On the first day, I sat for a short time in a candle flame meditation, reaching out quietly to the elemental, relaying my intentions. I carefully fed our connection by feeding words into the flame like sticks into a campfire. Focus. Balance. Purpose. Will. Insight. When I finished the meditation I smoored the candle and, with intention, set it aside.
I continued this gentle process, gradually lengthening the meditation. Each day I continued to feed words to the flame. Eventually, I heard whispers as elemental fire gifted those words back to me. Each evening as night settled around my home, I would take that smoored candle and use it to light other candles in the dining room, on the mantle in the living room, in my bedroom, on my healing altar, and at my desk. I have long enjoyed using candles during the winter months to create a softness of light that I find cozy and pleasing. Now they also cast a softness of energy throughout my home as the flames whisper the words that are smoored into the candles, holding at bay the darkness from without and within.
Encouraged by this result, I began other avenues of exploration. The juxtaposition of the qualities of stillness of meditation with the perpetual movement of fire intrigued me. When I eventually focused the energy created by this juxtaposition through the image of a keyhole, it brought about intriguing levels of astral travel to new-to-me planes and places.
I did not set about this course of study of elemental fire to achieve any type of transformation, but it seems to have happened in spite of me.

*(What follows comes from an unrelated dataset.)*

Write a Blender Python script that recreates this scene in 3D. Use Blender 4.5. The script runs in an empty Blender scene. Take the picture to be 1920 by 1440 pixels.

At a time of year when grief and PTSD have historically kept me on the edge of fight-or-flight, I have been calmer and felt more balanced. The energy in my home feels calmer and more balanced, even with the unexpected addition of a 12-week-old puppy to the family. I am almost through the hardest day of each year, and this year I can almost believe I will make it.
I am grateful that my father went beyond his comfortable boundaries and taught a little girl things that he believed only boy scouts and woodsmen should know. Those early life experiences provided some of my first lessons in how magic is present in even seemingly mundane, everyday things.
One final note about the blemish on my father’s campfire record: the damage was done by a four-year-old boy who decided to play fireman instead of walking to the campground bathroom. Water trumps fire, almost every time.